As an archaeologist she’s aware of the history that got us to this point, and as a senior manager with the Natural Resources Corporation, she helped to direct the fire response.

In the future, she said, “I think we need to do landscape fuel management projects that really target communities at risk.” 

While she foresees a role for the forest industry, it will be more directed, with industry working closer with government and First Nations.

“It’ll be a fight. But in places like the Kamloops Forest District, which has been seriously over-harvested for long enough, and then the fires taking out even greater amounts of timber, there’s not a lot of choice anymore. For the forest industry, they cannot just go to wherever they want, because there just isn’t timber left.”

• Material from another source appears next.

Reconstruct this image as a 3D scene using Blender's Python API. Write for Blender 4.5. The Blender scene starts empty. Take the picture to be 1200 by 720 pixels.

“There’s not a lot of choice anymore… because there just isn’t timber left.”

JOANNE HAMMOND

A provincial government policy document issued last June noted the long-term downward harvesting trend: “The Allowable Annual Cut (AAC) for Timber Supply Areas and Tree Farm Licensees was once as high as 85 million cubic meters (m3) per year at the height of the pine beetle salvage in 2007 but has since declined to 63 million m3 per year. It is anticipated to decline to 56 million m3 by 2026.” This was before the recent move to defer more old-growth logging.

The prospect that B.C. might run out of harvestable timber was on the mind of Liberal MLA Mike Morris when he rose in the legislature to give an impassioned speech in October. The member for Prince George-Mackenzie, a retired RCMP officer and the former parliamentary secretary for the then-ministry of forests and lands, drew on a half century of experience trapping, hunting, fishing, camping and hiking throughout B.C’s Interior. 

“I’ve witnessed the slow and gradual transformation of our natural forests into what industry terms working forests, or mono-conifer plantations,” Morris said. “I’ve witnessed the cumulative effects of clearcutting and the impacts of the disappearance of wildlife populations… We are quite simply out of harvestable trees unless we don’t care about habitat for wildlife, salmon and genuine biodiversity management.”

“We are quite simply out of harvestable trees unless we don’t care about habitat for wildlife, salmon and genuine biodiversity management.”

MIKE MORRIS

Morris traced the problem to a 1945 royal commission on forestry that recommended B.C. pursue a sustained-yield forestry policy, which would ensure, in the commissioner’s words, “a potential supply of raw materials for forest industries with consequent stability of industrial communities and assurance of permanent payrolls.”  

Fast forward to today: Morris says we see the results of this policy on the land base, with the loss of habitat for moose and marten, for owls and goshawks, for salmon and steelhead, and in the planting of vast conifer stands that are subject to beetle kill and wildfires.

He urged his colleagues to recognize the collective value of forests, not just its wood fibre: “I think we can prevent killing the goose that lays the golden egg in this province.”